# TO BE DONE:
Type out the data exactly as given. Skip any image.

* Begin DATA EXTRACT *

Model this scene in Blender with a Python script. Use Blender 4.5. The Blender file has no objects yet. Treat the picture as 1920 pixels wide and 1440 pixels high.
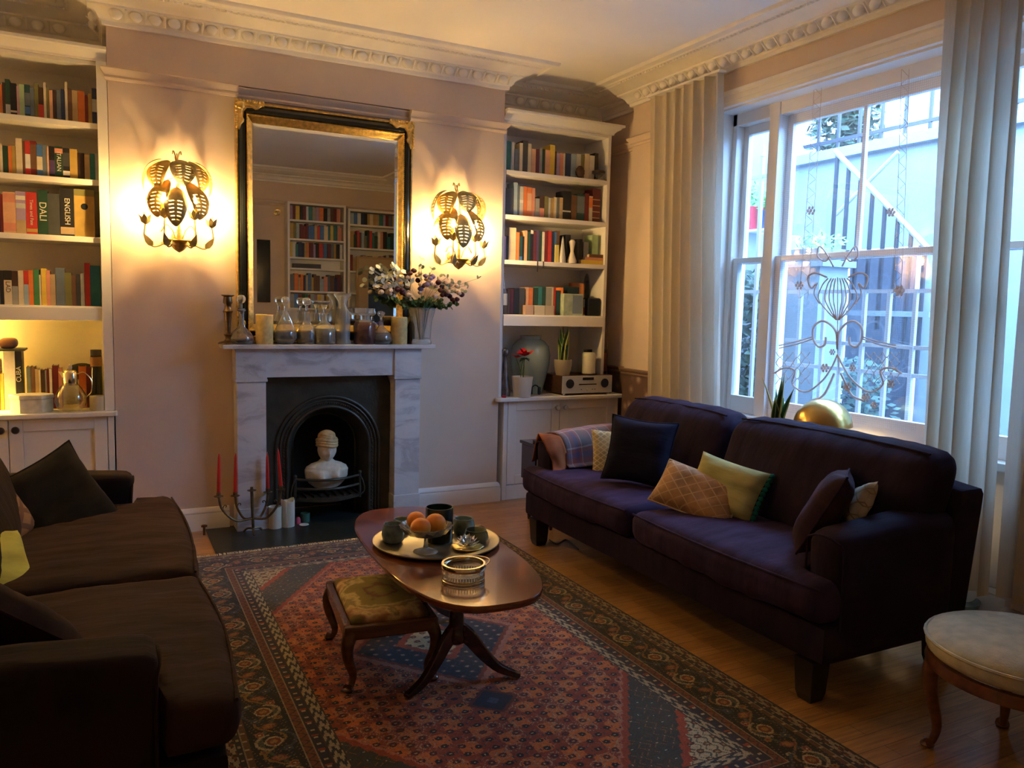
import bpy, math, random
import numpy as np
from mathutils import Vector, Matrix
R_=random.Random(7); BULB=135; LAMP=140
sc=bpy.context.scene
COL=sc.collection
PI=math.pi
# ------------------------------------------------ camera model (recovered from the photograph)
F_=1484.0; YAW,PIT,ROL=math.radians(27.1),math.radians(-5.534),math.radians(1.37); CAM=Vector((-.03,-5.422,1.5))
fw=Vector((math.sin(YAW)*math.cos(PIT),math.cos(YAW)*math.cos(PIT),math.sin(PIT)))
rt=Vector((math.cos(YAW),-math.sin(YAW),0)); upv=rt.cross(fw)
rt2=rt*math.cos(ROL)+upv*math.sin(ROL); up2=-rt*math.sin(ROL)+upv*math.cos(ROL)
def at(px,py,**k):
    "world point on the plane x=, y= or z= that the photo shows at pixel px,py"
    a,v=list(k.items())[0]; i='xyz'.index(a)
    d=fw+rt2*((px-960)/F_)-up2*((py-720)/F_)
    return CAM+d*((v-CAM[i])/d[i])
cd=bpy.data.cameras.new('camera'); cam=bpy.data.objects.new('camera',cd); COL.objects.link(cam)
cd.sensor_fit='HORIZONTAL'; cd.sensor_width=36; cd.lens=36*F_/1920; cd.clip_start=.02; cd.clip_end=200
M=Matrix.Identity(4)
for i in range(3): M[i][0]=rt2[i]; M[i][1]=up2[i]; M[i][2]=-fw[i]; M[i][3]=CAM[i]
cam.matrix_world=M; sc.camera=cam
# ------------------------------------------------ materials
def col(c):
    if isinstance(c,str):
        c=c.lstrip('#'); v=[int(c[i:i+2],16)/255 for i in (0,2,4)]
        return tuple((x/12.92 if x<=.04045 else ((x+.055)/1.055)**2.4) for x in v)
    return tuple(c)
MC={}
def mat(name,c=(.8,.8,.8),rough=.5,metal=0,var=0,vscale=6,bump=0,bscale=60,sheen=0,coat=0,trans=0,ior=1.45,emit=None,es=0,spec=.5,c2=None,stretch=None,alpha=None,sss=0):
    if name in MC: return MC[name]
    m=bpy.data.materials.new(name); m.use_nodes=True; nt=m.node_tree; b=nt.nodes['Principled BSDF']
    c=col(c); b.inputs['Base Color'].default_value=(*c,1); b.inputs['Roughness'].default_value=rough; b.inputs['Metallic'].default_value=metal
    b.inputs['Specular IOR Level'].default_value=spec; b.inputs['IOR'].default_value=ior
    if sheen: b.inputs['Sheen Weight'].default_value=sheen; b.inputs['Sheen Roughness'].default_value=.4
    if coat: b.inputs['Coat Weight'].default_value=coat; b.inputs['Coat Roughness'].default_value=.08
    if trans: b.inputs['Transmission Weight'].default_value=trans
    if sss: b.inputs['Subsurface Weight'].default_value=sss; b.inputs['Subsurface Scale'].default_value=.03
    if emit: b.inputs['Emission Color'].default_value=(*col(emit),1); b.inputs['Emission Strength'].default_value=es
    if alpha is not None: b.inputs['Alpha'].default_value=alpha
    tc=nt.nodes.new('ShaderNodeTexCoord'); mp=nt.nodes.new('ShaderNodeMapping'); nt.links.new(tc.outputs['Object'],mp.inputs[0])
    if stretch: mp.inputs['Scale'].default_value=stretch
    if var or c2:
        n=nt.nodes.new('ShaderNodeTexNoise'); n.inputs['Scale'].default_value=vscale; n.inputs['Detail'].default_value=6; nt.links.new(mp.outputs[0],n.inputs[0])
        r=nt.nodes.new('ShaderNodeValToRGB'); nt.links.new(n.outputs[0],r.inputs[0])
        a=col(c2) if c2 else tuple(x*(1-var) for x in c); bb=c if c2 else tuple(min(1,x*(1+var)) for x in c)
        r.color_ramp.elements[0].position=.35; r.color_ramp.elements[1].position=.65
        r.color_ramp.elements[0].color=(*a,1); r.color_ramp.elements[1].color=(*bb,1); nt.links.new(r.outputs[0],b.inputs['Base Color'])
    if bump:
        n=nt.nodes.new('ShaderNodeTexNoise'); n.inputs['Scale'].default_value=bscale; n.inputs['Detail'].default_value=4; nt.links.new(mp.outputs[0],n.inputs[0])
        u=nt.nodes.new('ShaderNodeBump'); u.inputs['Strength'].default_value=bump; u.inputs['Distance'].default_value=.01
        nt.links.new(n.outputs[0],u.inputs['Height']); nt.links.new(u.outputs[0],b.inputs['Normal'])
    MC[name]=m; return m
def N(nt,t,**k):
    n=nt.nodes.new('ShaderNode'+t)
    for a,v in k.items(): setattr(n,a,v)
    return n
def thin_glass(name,tint=(1,1,1),gl=.08,rough=0):
    "thin clear glass: lets light straight through, mirrors a little"
    m=bpy.data.materials.new(name); m.use_nodes=True; nt=m.node_tree; nt.nodes.clear()
    o=N(nt,'OutputMaterial'); mx=N(nt,'MixShader'); t=N(nt,'BsdfTransparent'); g=N(nt,'BsdfGlossy'); lw=N(nt,'LayerWeight'); lw.inputs[0].default_value=.5
    pw=N(nt,'Math',operation='POWER'); pw.inputs[1].default_value=2.4; ad=N(nt,'Math',operation='MULTIPLY_ADD'); ad.inputs[1].default_value=.75; ad.inputs[2].default_value=gl; ad.use_clamp=True
    t.inputs[0].default_value=(*tint,1); g.inputs['Roughness'].default_value=rough
    nt.links.new(lw.outputs['Facing'],pw.inputs[0]); nt.links.new(pw.outputs[0],ad.inputs[0]); nt.links.new(ad.outputs[0],mx.inputs[0]); nt.links.new(t.outputs[0],mx.inputs[1]); nt.links.new(g.outputs[0],mx.inputs[2]); nt.links.new(mx.outputs[0],o.inputs[0])
    return m
def cloth_mat(name,c,tr=.45):
    m=bpy.data.materials.new(name); m.use_nodes=True; nt=m.node_tree; nt.nodes.clear(); o=N(nt,'OutputMaterial'); mx=N(nt,'MixShader'); d=N(nt,'BsdfDiffuse'); t=N(nt,'BsdfTranslucent'); tc=N(nt,'TexCoord'); mp=N(nt,'Mapping'); mp.inputs['Scale'].default_value=(200,200,14); n=N(nt,'TexNoise'); n.inputs['Scale'].default_value=1; r=N(nt,'ValToRGB'); r.color_ramp.elements[0].color=(*[x*.86 for x in c],1); r.color_ramp.elements[1].color=(*c,1)
    nt.links.new(tc.outputs['Object'],mp.inputs[0]); nt.links.new(mp.outputs[0],n.inputs[0]); nt.links.new(n.outputs[0],r.inputs[0])
    for s in (d,t): nt.links.new(r.outputs[0],s.inputs[0])
    mx.inputs[0].default_value=tr; nt.links.new(d.outputs[0],mx.inputs[1]); nt.links.new(t.outputs[0],mx.inputs[2]); nt.links.new(mx.outputs[0],o.inputs[0]); return m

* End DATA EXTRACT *

# FINISHED ANSWER:
Model this scene in Blender with a Python script. Use Blender 4.5. The Blender file has no objects yet. Treat the picture as 1920 pixels wide and 1440 pixels high.
import bpy, math, random
import numpy as np
from mathutils import Vector, Matrix
R_=random.Random(7); BULB=135; LAMP=140
sc=bpy.context.scene
COL=sc.collection
PI=math.pi
# ------------------------------------------------ camera model (recovered from the photograph)
F_=1484.0; YAW,PIT,ROL=math.radians(27.1),math.radians(-5.534),math.radians(1.37); CAM=Vector((-.03,-5.422,1.5))
fw=Vector((math.sin(YAW)*math.cos(PIT),math.cos(YAW)*math.cos(PIT),math.sin(PIT)))
rt=Vector((math.cos(YAW),-math.sin(YAW),0)); upv=rt.cross(fw)
rt2=rt*math.cos(ROL)+upv*math.sin(ROL); up2=-rt*math.sin(ROL)+upv*math.cos(ROL)
def at(px,py,**k):
    "world point on the plane x=, y= or z= that the photo shows at pixel px,py"
    a,v=list(k.items())[0]; i='xyz'.index(a)
    d=fw+rt2*((px-960)/F_)-up2*((py-720)/F_)
    return CAM+d*((v-CAM[i])/d[i])
cd=bpy.data.cameras.new('camera'); cam=bpy.data.objects.new('camera',cd); COL.objects.link(cam)
cd.sensor_fit='HORIZONTAL'; cd.sensor_width=36; cd.lens=36*F_/1920; cd.clip_start=.02; cd.clip_end=200
M=Matrix.Identity(4)
for i in range(3): M[i][0]=rt2[i]; M[i][1]=up2[i]; M[i][2]=-fw[i]; M[i][3]=CAM[i]
cam.matrix_world=M; sc.camera=cam
# ------------------------------------------------ materials
def col(c):
    if isinstance(c,str):
        c=c.lstrip('#'); v=[int(c[i:i+2],16)/255 for i in (0,2,4)]
        return tuple((x/12.92 if x<=.04045 else ((x+.055)/1.055)**2.4) for x in v)
    return tuple(c)
MC={}
def mat(name,c=(.8,.8,.8),rough=.5,metal=0,var=0,vscale=6,bump=0,bscale=60,sheen=0,coat=0,trans=0,ior=1.45,emit=None,es=0,spec=.5,c2=None,stretch=None,alpha=None,sss=0):
    if name in MC: return MC[name]
    m=bpy.data.materials.new(name); m.use_nodes=True; nt=m.node_tree; b=nt.nodes['Principled BSDF']
    c=col(c); b.inputs['Base Color'].default_value=(*c,1); b.inputs['Roughness'].default_value=rough; b.inputs['Metallic'].default_value=metal
    b.inputs['Specular IOR Level'].default_value=spec; b.inputs['IOR'].default_value=ior
    if sheen: b.inputs['Sheen Weight'].default_value=sheen; b.inputs['Sheen Roughness'].default_value=.4
    if coat: b.inputs['Coat Weight'].default_value=coat; b.inputs['Coat Roughness'].default_value=.08
    if trans: b.inputs['Transmission Weight'].default_value=trans
    if sss: b.inputs['Subsurface Weight'].default_value=sss; b.inputs['Subsurface Scale'].default_value=.03
    if emit: b.inputs['Emission Color'].default_value=(*col(emit),1); b.inputs['Emission Strength'].default_value=es
    if alpha is not None: b.inputs['Alpha'].default_value=alpha
    tc=nt.nodes.new('ShaderNodeTexCoord'); mp=nt.nodes.new('ShaderNodeMapping'); nt.links.new(tc.outputs['Object'],mp.inputs[0])
    if stretch: mp.inputs['Scale'].default_value=stretch
    if var or c2:
        n=nt.nodes.new('ShaderNodeTexNoise'); n.inputs['Scale'].default_value=vscale; n.inputs['Detail'].default_value=6; nt.links.new(mp.outputs[0],n.inputs[0])
        r=nt.nodes.new('ShaderNodeValToRGB'); nt.links.new(n.outputs[0],r.inputs[0])
        a=col(c2) if c2 else tuple(x*(1-var) for x in c); bb=c if c2 else tuple(min(1,x*(1+var)) for x in c)
        r.color_ramp.elements[0].position=.35; r.color_ramp.elements[1].position=.65
        r.color_ramp.elements[0].color=(*a,1); r.color_ramp.elements[1].color=(*bb,1); nt.links.new(r.outputs[0],b.inputs['Base Color'])
    if bump:
        n=nt.nodes.new('ShaderNodeTexNoise'); n.inputs['Scale'].default_value=bscale; n.inputs['Detail'].default_value=4; nt.links.new(mp.outputs[0],n.inputs[0])
        u=nt.nodes.new('ShaderNodeBump'); u.inputs['Strength'].default_value=bump; u.inputs['Distance'].default_value=.01
        nt.links.new(n.outputs[0],u.inputs['Height']); nt.links.new(u.outputs[0],b.inputs['Normal'])
    MC[name]=m; return m
def N(nt,t,**k):
    n=nt.nodes.new('ShaderNode'+t)
    for a,v in k.items(): setattr(n,a,v)
    return n
def thin_glass(name,tint=(1,1,1),gl=.08,rough=0):
    "thin clear glass: lets light straight through, mirrors a little"
    m=bpy.data.materials.new(name); m.use_nodes=True; nt=m.node_tree; nt.nodes.clear()
    o=N(nt,'OutputMaterial'); mx=N(nt,'MixShader'); t=N(nt,'BsdfTransparent'); g=N(nt,'BsdfGlossy'); lw=N(nt,'LayerWeight'); lw.inputs[0].default_value=.5
    pw=N(nt,'Math',operation='POWER'); pw.inputs[1].default_value=2.4; ad=N(nt,'Math',operation='MULTIPLY_ADD'); ad.inputs[1].default_value=.75; ad.inputs[2].default_value=gl; ad.use_clamp=True
    t.inputs[0].default_value=(*tint,1); g.inputs['Roughness'].default_value=rough
    nt.links.new(lw.outputs['Facing'],pw.inputs[0]); nt.links.new(pw.outputs[0],ad.inputs[0]); nt.links.new(ad.outputs[0],mx.inputs[0]); nt.links.new(t.outputs[0],mx.inputs[1]); nt.links.new(g.outputs[0],mx.inputs[2]); nt.links.new(mx.outputs[0],o.inputs[0])
    return m
def cloth_mat(name,c,tr=.45):
    m=bpy.data.materials.new(name); m.use_nodes=True; nt=m.node_tree; nt.nodes.clear(); o=N(nt,'OutputMaterial'); mx=N(nt,'MixShader'); d=N(nt,'BsdfDiffuse'); t=N(nt,'BsdfTranslucent'); tc=N(nt,'TexCoord'); mp=N(nt,'Mapping'); mp.inputs['Scale'].default_value=(200,200,14); n=N(nt,'TexNoise'); n.inputs['Scale'].default_value=1; r=N(nt,'ValToRGB'); r.color_ramp.elements[0].color=(*[x*.86 for x in c],1); r.color_ramp.elements[1].color=(*c,1)
    nt.links.new(tc.outputs['Object'],mp.inputs[0]); nt.links.new(mp.outputs[0],n.inputs[0]); nt.links.new(n.outputs[0],r.inputs[0])
    for s in (d,t): nt.links.new(r.outputs[0],s.inputs[0])
    mx.inputs[0].default_value=tr; nt.links.new(d.outputs[0],mx.inputs[1]); nt.links.new(t.outputs[0],mx.inputs[2]); nt.links.new(mx.outputs[0],o.inputs[0]); return m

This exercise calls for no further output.